# PROBLEM TO SOLVE
Copy the data exactly; pictures stay out of the copy.
start COLLECTED MATERIAL
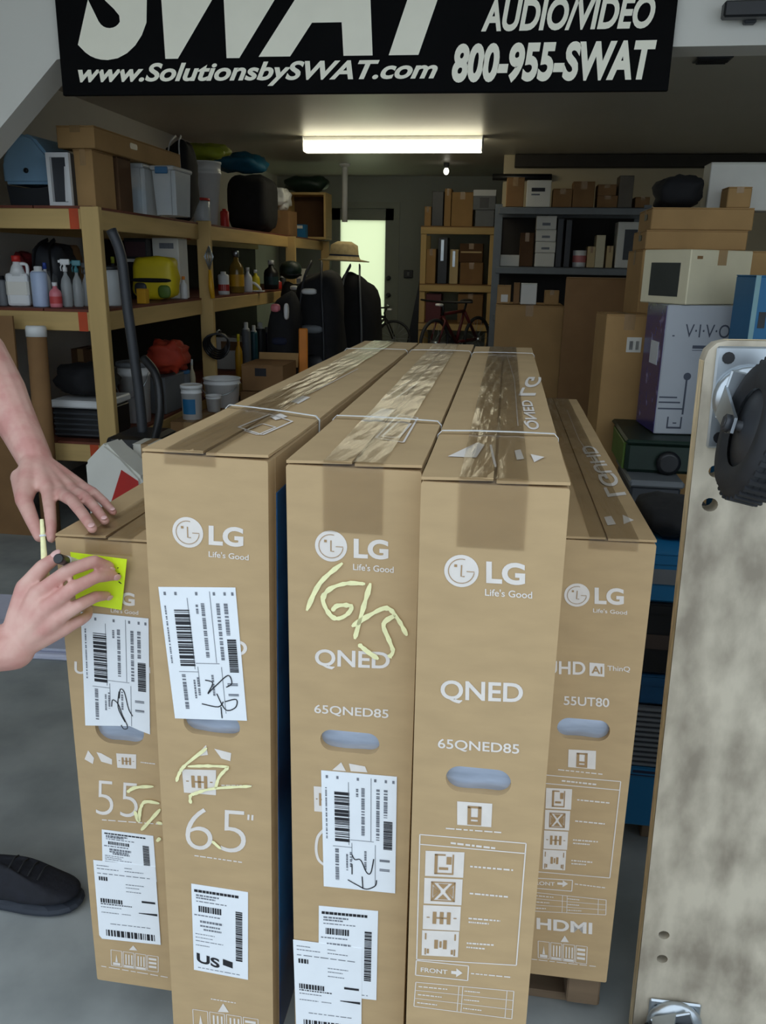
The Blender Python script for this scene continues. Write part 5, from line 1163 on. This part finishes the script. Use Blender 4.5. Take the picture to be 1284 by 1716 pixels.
def bike(label, wc, wr_px, Y, yaw, m, second=True):
    c = P(wc[0], wc[1], Y); r = P(wc[0]+wr_px, wc[1], Y).x-c.x
    t = thing('bicycle', label, 'bicycle', (c.x, Y, BZ), yaw, 'bicycles at the back'); z = r+.0; 
    L = r*3.1
    for wx in (0, L):
        bm = nb(); tube(bm, [(wx+r*.93*math.cos(a),0,z+r*.93*math.sin(a)) for a in [2*math.pi*k/36 for k in range(36)]], r*.075, 8, closed=True); w_ = obj('wheel', bm, RUBBER, t)
        bm = nb()
        for k in range(16):
            a = 2*math.pi*k/16; tube(bm, [(wx,0.02*(-1)**k,z),(wx+r*.88*math.cos(a),0,z+r*.88*math.sin(a))], r*.008, 4)
        obj('spokes', bm, STEEL, w_); bm = nb(); lathe(bm, [(r*.08,-.04),(r*.08,.04)], 10, Matrix.Translation((wx,0,z)) @ Matrix.Rotation(math.pi/2,4,'X')); obj('hub', bm, STEEL, w_)
    A = Vector((r*.55,0,z+r*1.35)); B = Vector((L*.5,0,z*.95)); Cc = Vector((L*.66,0,z+r*1.25)); Rr = Vector((L,0,z)); hd = Vector((r*.5,0,z+r*1.1))
    bm = nb()
    for a,b in ((hd,B),(A+Vector((0,0,-.04)),Cc),(B,Cc),(B,Rr),(Cc,Rr)): tube(bm, [a,b], r*.07, 8)
    obj('frame', bm, m, t)
    bm = nb()
    for s in (-1,1): tube(bm, [(0,s*.05,z),(r*.4,s*.05,z+r*.9),(r*.5,0,z+r*1.1)], r*.04, 6)
    obj('fork', bm, m, t)
    bm = nb(); tube(bm, [hd, A, A+Vector((-.02,0,r*.3))], r*.05, 8); tube(bm, smooth_path([A+Vector((-.02+.06,-.3,r*.35)),A+Vector((-.02,-.12,r*.32)),A+Vector((-.02,.12,r*.32)),A+Vector((.04,.3,r*.35))],4), r*.045, 8); obj('handlebar', bm, BLACKP, t)
    bm = nb(); tube(bm, [Cc, Cc+Vector((.03,0,r*.35))], r*.05, 8); ellipsoid(bm, Cc+Vector((.03,0,r*.42)), (r*.42,r*.2,r*.09)); obj('saddle', bm, BLACKP, t)
    bm = nb(); lathe(bm, [(r*.3,-.03),(r*.3,-.025)], 20, Matrix.Translation(B) @ Matrix.Rotation(math.pi/2,4,'X')); tube(bm, [B+Vector((0,-.04,0)),B+Vector((.08,-.06,-r*.45))], r*.03, 6); tube(bm, [B+Vector((0,.04,0)),B+Vector((-.08,.06,r*.45))], r*.03, 6); obj('crank', bm, DGREY, t)
    bm = nb(); box(bm, (r*.25,0,z+r*1.55), (r*.25,.06,r*.1), bev=.006); obj('lamp', bm, WHITEP, t)
    return t
BZ = .42
t = thing('low_platform', 'low wooden platform carrying the bicycles at the back', 'platform', (-.95,8.15,0))
for k in range(5):
    bm = nb(); box(bm, (0,-.6+.3*k,BZ-.012), (1.5,.29,.022), bev=.002); obj('plank', bm, PALW, t)
for x in (-.7,0,.7):
    bm = nb(); box(bm, (x,0,(BZ-.024)/2), (.06,1.4,BZ-.024), bev=.003); obj('runner', bm, PALW, t)
bike('black bicycle whose front wheel shows below the back door', (660,562), 30, 8.55, 3.05, BLACKP)
bike('dark red bicycle in front of the back wooden shelf', (728,578), 40, 7.75, 1.0, mat('dark_red_paint', S(86,24,28), .4))
t = thing('dark_panel', 'dark flat panel leaning on the back wall right of the door', 'panel', (P(690,580,9.6).x,9.75,0)); hz = P(702,460,9.9).z
bm = nb(); prism(bm, [(-.16,0),(.13,0),(.13,hz),(.06,hz*.985)], .03, Matrix.Rotation(-.03,4,'X')); obj('panel', bm, BLACKP, t); bm = nb(); box(bm, (.13,.012,hz/2), (.02,.05,hz), Matrix.Rotation(-.03,4,'X')); obj('edge_strip', bm, DGREY, t)

# ================================================================ wooden shelf by the back wall
YW = 9.1; xa = P(706,380,YW).x; xb = P(832,380,YW).x; ztop = P(750,379,YW).z; zm2 = P(750,476,YW).z; zl2 = P(750,541,YW).z
t = thing('wooden_rack', 'yellowish timber rack against the back wall, left of the steel rack', 'shelf', (xa,YW,0))
for x in (.03, xb-xa-.03):
    for y in (.0,.5):
        bm = nb(); box(bm, (x,y+.02,(ztop-.08)/2), (.06,.04,ztop-.08), bev=.003); obj('post', bm, PINE, t)
for zz in (ztop, zm2, zl2):
    bm = nb(); box(bm, ((xb-xa)/2,.0,zz-.045), (xb-xa,.04,.07), bev=.003); obj('rail', bm, PINEH, t)
    bm = nb(); box(bm, ((xb-xa)/2,.26,zz-.006), (xb-xa,.56,.012)); obj('deck_board', bm, CARD3, t)
bk = [('slim tan carton at the left end of the timber rack top',712,723,346,0,CARD2),('tall black case on the timber rack top',725,744,320,0,BLACKP),('slim tall tan carton beside the black case',746,757,316,0,CARD2),('wide amber carton on the timber rack top',758,794,322,0,CARD2),
 ('grey metal case at the right end of the timber rack top',797,829,352,0,GREYP),
 ('tan carton at the left of the timber rack middle tier',715,731,417,1,CARD2),('tall black case with a silver stripe on the timber rack middle tier',735,751,398,1,BLACKP),('narrow tan carton right of the silver striped case',755,769,418,1,CARDL),
 ('lower flat brown carton of the pair on the timber rack middle tier',772,810,440,1,CARD3),('dark red bin on the timber rack lower tier',714,740,492,2,mat('dark_red_bin', S(92,28,30), .5)),('brown carton on the timber rack lower tier',768,810,492,2,CARD3)]
for lb,x0,x1,yt,lv,mm in bk:
    zz = (ztop,zm2,zl2)[lv]+.001; tt, ii = carton(lb, x0, x1, yt, YW+.03, .3, zz, mm, tape=(mm in (CARD2,CARD3,CARDL)), stick=(((.3,.05,.6,.5,STEEL),) if 'silver stripe' in lb else None))
    if 'lower flat' in lb: carton('upper flat brown carton of the pair on the timber rack middle tier', 771, 810, 408, YW+.03, .3, top_of(ii)+.002, CARDD, stick=((.05,.42,.95,.5,CARDL),))
    if 'right end' in lb: carton('white topped grey device on the grey metal case', 794, 832, 318, YW+.03, .26, top_of(ii)+.002, GREYP, tape=False, stick=((.0,.0,1,.3,WHITEP),(.3,.4,.7,.9,BLACKP)), name='device', cat='device')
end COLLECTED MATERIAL
# FINISHED TASK
The Blender Python script for this scene continues. Write part 5, from line 1163 on. This part finishes the script. Use Blender 4.5. Take the picture to be 1284 by 1716 pixels.
def bike(label, wc, wr_px, Y, yaw, m, second=True):
    c = P(wc[0], wc[1], Y); r = P(wc[0]+wr_px, wc[1], Y).x-c.x
    t = thing('bicycle', label, 'bicycle', (c.x, Y, BZ), yaw, 'bicycles at the back'); z = r+.0; 
    L = r*3.1
    for wx in (0, L):
        bm = nb(); tube(bm, [(wx+r*.93*math.cos(a),0,z+r*.93*math.sin(a)) for a in [2*math.pi*k/36 for k in range(36)]], r*.075, 8, closed=True); w_ = obj('wheel', bm, RUBBER, t)
        bm = nb()
        for k in range(16):
            a = 2*math.pi*k/16; tube(bm, [(wx,0.02*(-1)**k,z),(wx+r*.88*math.cos(a),0,z+r*.88*math.sin(a))], r*.008, 4)
        obj('spokes', bm, STEEL, w_); bm = nb(); lathe(bm, [(r*.08,-.04),(r*.08,.04)], 10, Matrix.Translation((wx,0,z)) @ Matrix.Rotation(math.pi/2,4,'X')); obj('hub', bm, STEEL, w_)
    A = Vector((r*.55,0,z+r*1.35)); B = Vector((L*.5,0,z*.95)); Cc = Vector((L*.66,0,z+r*1.25)); Rr = Vector((L,0,z)); hd = Vector((r*.5,0,z+r*1.1))
    bm = nb()
    for a,b in ((hd,B),(A+Vector((0,0,-.04)),Cc),(B,Cc),(B,Rr),(Cc,Rr)): tube(bm, [a,b], r*.07, 8)
    obj('frame', bm, m, t)
    bm = nb()
    for s in (-1,1): tube(bm, [(0,s*.05,z),(r*.4,s*.05,z+r*.9),(r*.5,0,z+r*1.1)], r*.04, 6)
    obj('fork', bm, m, t)
    bm = nb(); tube(bm, [hd, A, A+Vector((-.02,0,r*.3))], r*.05, 8); tube(bm, smooth_path([A+Vector((-.02+.06,-.3,r*.35)),A+Vector((-.02,-.12,r*.32)),A+Vector((-.02,.12,r*.32)),A+Vector((.04,.3,r*.35))],4), r*.045, 8); obj('handlebar', bm, BLACKP, t)
    bm = nb(); tube(bm, [Cc, Cc+Vector((.03,0,r*.35))], r*.05, 8); ellipsoid(bm, Cc+Vector((.03,0,r*.42)), (r*.42,r*.2,r*.09)); obj('saddle', bm, BLACKP, t)
    bm = nb(); lathe(bm, [(r*.3,-.03),(r*.3,-.025)], 20, Matrix.Translation(B) @ Matrix.Rotation(math.pi/2,4,'X')); tube(bm, [B+Vector((0,-.04,0)),B+Vector((.08,-.06,-r*.45))], r*.03, 6); tube(bm, [B+Vector((0,.04,0)),B+Vector((-.08,.06,r*.45))], r*.03, 6); obj('crank', bm, DGREY, t)
    bm = nb(); box(bm, (r*.25,0,z+r*1.55), (r*.25,.06,r*.1), bev=.006); obj('lamp', bm, WHITEP, t)
    return t
BZ = .42
t = thing('low_platform', 'low wooden platform carrying the bicycles at the back', 'platform', (-.95,8.15,0))
for k in range(5):
    bm = nb(); box(bm, (0,-.6+.3*k,BZ-.012), (1.5,.29,.022), bev=.002); obj('plank', bm, PALW, t)
for x in (-.7,0,.7):
    bm = nb(); box(bm, (x,0,(BZ-.024)/2), (.06,1.4,BZ-.024), bev=.003); obj('runner', bm, PALW, t)
bike('black bicycle whose front wheel shows below the back door', (660,562), 30, 8.55, 3.05, BLACKP)
bike('dark red bicycle in front of the back wooden shelf', (728,578), 40, 7.75, 1.0, mat('dark_red_paint', S(86,24,28), .4))
t = thing('dark_panel', 'dark flat panel leaning on the back wall right of the door', 'panel', (P(690,580,9.6).x,9.75,0)); hz = P(702,460,9.9).z
bm = nb(); prism(bm, [(-.16,0),(.13,0),(.13,hz),(.06,hz*.985)], .03, Matrix.Rotation(-.03,4,'X')); obj('panel', bm, BLACKP, t); bm = nb(); box(bm, (.13,.012,hz/2), (.02,.05,hz), Matrix.Rotation(-.03,4,'X')); obj('edge_strip', bm, DGREY, t)

# ================================================================ wooden shelf by the back wall
YW = 9.1; xa = P(706,380,YW).x; xb = P(832,380,YW).x; ztop = P(750,379,YW).z; zm2 = P(750,476,YW).z; zl2 = P(750,541,YW).z
t = thing('wooden_rack', 'yellowish timber rack against the back wall, left of the steel rack', 'shelf', (xa,YW,0))
for x in (.03, xb-xa-.03):
    for y in (.0,.5):
        bm = nb(); box(bm, (x,y+.02,(ztop-.08)/2), (.06,.04,ztop-.08), bev=.003); obj('post', bm, PINE, t)
for zz in (ztop, zm2, zl2):
    bm = nb(); box(bm, ((xb-xa)/2,.0,zz-.045), (xb-xa,.04,.07), bev=.003); obj('rail', bm, PINEH, t)
    bm = nb(); box(bm, ((xb-xa)/2,.26,zz-.006), (xb-xa,.56,.012)); obj('deck_board', bm, CARD3, t)
bk = [('slim tan carton at the left end of the timber rack top',712,723,346,0,CARD2),('tall black case on the timber rack top',725,744,320,0,BLACKP),('slim tall tan carton beside the black case',746,757,316,0,CARD2),('wide amber carton on the timber rack top',758,794,322,0,CARD2),
 ('grey metal case at the right end of the timber rack top',797,829,352,0,GREYP),
 ('tan carton at the left of the timber rack middle tier',715,731,417,1,CARD2),('tall black case with a silver stripe on the timber rack middle tier',735,751,398,1,BLACKP),('narrow tan carton right of the silver striped case',755,769,418,1,CARDL),
 ('lower flat brown carton of the pair on the timber rack middle tier',772,810,440,1,CARD3),('dark red bin on the timber rack lower tier',714,740,492,2,mat('dark_red_bin', S(92,28,30), .5)),('brown carton on the timber rack lower tier',768,810,492,2,CARD3)]
for lb,x0,x1,yt,lv,mm in bk:
    zz = (ztop,zm2,zl2)[lv]+.001; tt, ii = carton(lb, x0, x1, yt, YW+.03, .3, zz, mm, tape=(mm in (CARD2,CARD3,CARDL)), stick=(((.3,.05,.6,.5,STEEL),) if 'silver stripe' in lb else None))
    if 'lower flat' in lb: carton('upper flat brown carton of the pair on the timber rack middle tier', 771, 810, 408, YW+.03, .3, top_of(ii)+.002, CARDD, stick=((.05,.42,.95,.5,CARDL),))
    if 'right end' in lb: carton('white topped grey device on the grey metal case', 794, 832, 318, YW+.03, .26, top_of(ii)+.002, GREYP, tape=False, stick=((.0,.0,1,.3,WHITEP),(.3,.4,.7,.9,BLACKP)), name='device', cat='device')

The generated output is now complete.